そのため、消費税の課税事業者になるか否かの判定時に課税売上高の計算が必要となります。
簡易課税制度の適用可否の判定
簡易課税とは、売上に係る消費税額にみなし仕入率を乗じた額を仕入れに係る消費税額とみなす方法です。
簡易課税の選択ができるのは、以下2つの要件を満たす事業者のみです。
- ・基準期間の課税売上高が5,000万円以下である
- ・期日までに税務署へ所定の届出書の提出をする
制度の適用可否を判断するためには、基準期間の課税売上高を計算する必要があります。
仕入控除税額の計算方法の判定
消費税の納付額は、売上税額から仕入税額を差し引いて計算します。
このような計算の仕組みを仕入税額控除、売上税額から差し引く金額のことを仕入控除税額といいます。
仕入控除税額の計算方法には「95%ルール」と呼ばれるものが存在します。
95%ルールを満たしているかの判定をするためにも課税売上高の計算が必要です。
95%ルールについては次の章で詳しく解説します。
95%ルールとは
95%ルールとは、課税売上高が5億円以下であり、かつ、課税売上割合が95%以上の場合は仕入や経費にかかった消費税を全額控除できる仕組みの通称です。
課税売上割合が95%以上という基準から、95%ルールと呼ばれています。
仕入れに係る消費税の全額控除ができない場合の計算方法
課税売上高が5億円超もしくは課税売上割合が95%未満の場合、仕入れに係る消費税について無条件での全額控除はできません。

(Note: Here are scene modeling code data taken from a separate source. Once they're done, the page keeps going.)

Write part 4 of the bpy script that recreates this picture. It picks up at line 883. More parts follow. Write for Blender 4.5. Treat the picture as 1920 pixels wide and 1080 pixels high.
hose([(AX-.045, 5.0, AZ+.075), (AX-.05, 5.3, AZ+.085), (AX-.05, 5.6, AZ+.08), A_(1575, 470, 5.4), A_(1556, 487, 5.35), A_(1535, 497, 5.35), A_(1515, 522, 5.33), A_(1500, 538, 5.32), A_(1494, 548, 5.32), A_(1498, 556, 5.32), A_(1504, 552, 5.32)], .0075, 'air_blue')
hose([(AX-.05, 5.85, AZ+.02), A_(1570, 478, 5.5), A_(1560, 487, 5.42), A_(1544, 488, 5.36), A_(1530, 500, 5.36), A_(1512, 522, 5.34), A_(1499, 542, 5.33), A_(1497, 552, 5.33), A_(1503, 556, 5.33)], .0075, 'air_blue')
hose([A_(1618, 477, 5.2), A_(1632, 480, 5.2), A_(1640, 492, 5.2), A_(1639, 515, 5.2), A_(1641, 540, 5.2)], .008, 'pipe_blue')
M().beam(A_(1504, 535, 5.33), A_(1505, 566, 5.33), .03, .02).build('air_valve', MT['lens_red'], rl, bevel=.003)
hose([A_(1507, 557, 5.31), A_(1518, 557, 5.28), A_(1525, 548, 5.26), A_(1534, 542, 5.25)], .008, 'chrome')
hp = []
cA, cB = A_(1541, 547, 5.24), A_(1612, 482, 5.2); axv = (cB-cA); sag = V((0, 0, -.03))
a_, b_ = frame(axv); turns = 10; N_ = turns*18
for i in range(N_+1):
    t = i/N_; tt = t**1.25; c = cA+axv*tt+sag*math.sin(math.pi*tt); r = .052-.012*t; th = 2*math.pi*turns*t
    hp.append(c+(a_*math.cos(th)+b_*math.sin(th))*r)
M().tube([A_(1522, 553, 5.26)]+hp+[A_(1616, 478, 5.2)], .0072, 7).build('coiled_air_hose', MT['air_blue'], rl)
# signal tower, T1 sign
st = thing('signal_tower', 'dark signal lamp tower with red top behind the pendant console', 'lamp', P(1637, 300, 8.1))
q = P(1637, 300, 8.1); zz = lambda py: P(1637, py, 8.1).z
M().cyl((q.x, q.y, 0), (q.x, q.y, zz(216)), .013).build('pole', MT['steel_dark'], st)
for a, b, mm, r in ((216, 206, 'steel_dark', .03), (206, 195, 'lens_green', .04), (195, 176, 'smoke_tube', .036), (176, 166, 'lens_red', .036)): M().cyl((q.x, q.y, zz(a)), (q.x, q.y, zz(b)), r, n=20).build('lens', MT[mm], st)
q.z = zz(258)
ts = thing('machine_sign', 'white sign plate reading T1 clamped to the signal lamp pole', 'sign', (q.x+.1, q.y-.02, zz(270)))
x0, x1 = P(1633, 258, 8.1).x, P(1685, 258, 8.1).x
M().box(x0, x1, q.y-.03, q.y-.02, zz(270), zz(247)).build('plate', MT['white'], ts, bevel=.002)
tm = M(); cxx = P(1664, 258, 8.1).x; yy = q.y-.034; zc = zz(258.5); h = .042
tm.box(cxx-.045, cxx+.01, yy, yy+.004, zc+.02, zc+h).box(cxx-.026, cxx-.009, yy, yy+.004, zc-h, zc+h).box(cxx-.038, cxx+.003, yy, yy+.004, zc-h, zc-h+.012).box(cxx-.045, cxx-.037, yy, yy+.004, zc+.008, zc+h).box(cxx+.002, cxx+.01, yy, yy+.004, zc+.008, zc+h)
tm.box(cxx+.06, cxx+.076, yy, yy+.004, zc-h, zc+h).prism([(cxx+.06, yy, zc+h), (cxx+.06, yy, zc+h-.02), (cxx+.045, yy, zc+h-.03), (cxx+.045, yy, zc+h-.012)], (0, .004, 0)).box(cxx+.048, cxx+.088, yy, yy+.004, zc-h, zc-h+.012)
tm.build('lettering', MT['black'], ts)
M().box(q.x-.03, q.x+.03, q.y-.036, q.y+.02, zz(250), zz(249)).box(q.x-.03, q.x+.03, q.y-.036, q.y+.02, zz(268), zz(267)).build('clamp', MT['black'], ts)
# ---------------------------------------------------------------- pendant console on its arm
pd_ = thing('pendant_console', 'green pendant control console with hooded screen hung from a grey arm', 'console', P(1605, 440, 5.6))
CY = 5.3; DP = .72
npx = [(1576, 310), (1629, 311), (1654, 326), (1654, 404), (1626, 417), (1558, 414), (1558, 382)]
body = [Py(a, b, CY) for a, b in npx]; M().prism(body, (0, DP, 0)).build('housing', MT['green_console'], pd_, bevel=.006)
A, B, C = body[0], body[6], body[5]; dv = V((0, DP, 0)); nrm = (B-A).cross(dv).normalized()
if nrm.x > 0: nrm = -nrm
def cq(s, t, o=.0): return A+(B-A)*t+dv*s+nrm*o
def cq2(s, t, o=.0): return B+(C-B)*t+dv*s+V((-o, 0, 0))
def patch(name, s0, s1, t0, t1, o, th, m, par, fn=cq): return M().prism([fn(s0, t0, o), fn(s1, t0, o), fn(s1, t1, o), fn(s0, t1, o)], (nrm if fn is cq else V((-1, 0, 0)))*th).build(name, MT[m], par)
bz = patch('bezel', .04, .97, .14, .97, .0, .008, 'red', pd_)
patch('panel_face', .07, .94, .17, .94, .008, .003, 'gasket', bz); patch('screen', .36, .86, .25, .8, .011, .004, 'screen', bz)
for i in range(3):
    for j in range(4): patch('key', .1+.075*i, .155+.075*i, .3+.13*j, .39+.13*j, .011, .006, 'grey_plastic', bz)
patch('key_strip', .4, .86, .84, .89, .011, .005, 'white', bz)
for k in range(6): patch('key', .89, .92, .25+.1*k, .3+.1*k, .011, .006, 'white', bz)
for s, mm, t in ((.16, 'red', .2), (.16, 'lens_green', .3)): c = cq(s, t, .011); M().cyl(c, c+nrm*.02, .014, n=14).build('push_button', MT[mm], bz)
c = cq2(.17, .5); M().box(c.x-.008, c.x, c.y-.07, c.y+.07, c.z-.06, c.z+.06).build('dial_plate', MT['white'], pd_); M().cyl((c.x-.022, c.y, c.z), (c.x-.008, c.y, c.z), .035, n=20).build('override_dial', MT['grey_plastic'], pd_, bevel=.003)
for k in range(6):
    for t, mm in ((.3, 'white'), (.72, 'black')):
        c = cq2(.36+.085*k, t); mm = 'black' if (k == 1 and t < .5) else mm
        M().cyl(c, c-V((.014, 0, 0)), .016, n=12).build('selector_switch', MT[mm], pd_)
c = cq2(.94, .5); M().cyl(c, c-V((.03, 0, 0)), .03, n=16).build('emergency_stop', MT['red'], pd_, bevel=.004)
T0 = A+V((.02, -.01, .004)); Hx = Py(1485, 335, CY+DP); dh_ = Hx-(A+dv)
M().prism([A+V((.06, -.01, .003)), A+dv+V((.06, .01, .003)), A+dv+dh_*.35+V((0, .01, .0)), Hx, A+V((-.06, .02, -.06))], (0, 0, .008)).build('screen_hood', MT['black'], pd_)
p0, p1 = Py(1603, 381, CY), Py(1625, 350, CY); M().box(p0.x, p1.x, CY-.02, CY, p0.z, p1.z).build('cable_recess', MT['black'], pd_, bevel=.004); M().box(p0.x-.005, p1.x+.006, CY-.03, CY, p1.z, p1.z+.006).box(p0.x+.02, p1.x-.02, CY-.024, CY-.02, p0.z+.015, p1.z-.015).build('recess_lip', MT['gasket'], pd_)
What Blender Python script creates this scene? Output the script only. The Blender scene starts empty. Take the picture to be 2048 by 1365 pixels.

売上に係る消費税から控除できるのは、課税売上に対応する部分(課税売上を得るために必要と認められる部分)のみです。
売上に係る消費税等から差し引ける税額の計算方法は2種類あります。
個別対応方式
個別対応方式とは、仕入等に係る消費税額を一定のルールで区分し所定の式で計算した金額を仕入控除税額とする方法です。
仕入等に係る消費税額は以下の3つに区分します。
- ①課税売上にのみ要する課税仕入等に係るもの
- ②非課税売上にのみ要する課税仕入等に係るもの
- ③課税売上と非課税売上の両方に要する課税仕入等に係るもの
仕入控除税額の計算式は以下の通りです。
仕入控除税額=①+(③×課税売上割合)
一括比例配分方式
一括比例配分方式は、個別対応方式を用いない場合に適用する方法です。
課税仕入等に係る消費税額が区分されていない場合は必然的に一括比例配分方式を選択することになります。
一括比例配分方式における仕入控除税額の計算方法は以下の通りです。
仕入控除税額=課税仕入等に係る消費税額×課税売上割合
なお一括比例配分方式を選択した場合、2年間継続して適用した後でなければ個別対応方式への変更ができません。
個別対応方式と一括比例配分方式のどちらが有利?
個別対応方式と一括比例配分方式のうち、個別対応方式を採用した方が有利なことが多いです。
ただし、どちらが有利かはケースによって異なるため一概にはいえません。
自社にとって有利な方を選択できるよう事前にシミュレーションをするのが安心です。
個別対応方式を適用するためには、仕入等に係る消費税額を対応する売上別に区分できるよう処理する必要があります。
対応する売上別の区分ができない場合、個別対応方式は選択できません。
前述のように、一括比例配分方式を適用した後2年間は個別対応方式に変更できない点にもご注意ください。
まとめ
課税売上高とは、消費税の課税対象となる売上と免税売上の合計額です。
課税売上高は主に、課税事業者の判定・簡易課税制度の適用可否の判定・仕入控除税額の計算方法の判定で用います。
95%ルールとは、課税売上高が5億円以下かつ課税売上割合が95%以上の場合は、仕入等に係る消費税を全額控除できる仕組みの通称です。
95%ルールにより仕入税額の全額控除ができない場合、個別対応方式または一括比例配分方式により仕入控除税額を計算する必要があります。
一般的には個別対応方式が有利になりやすいですが、どちらが有利かはケースによって異なるため、自社に適した方法を選びましょう。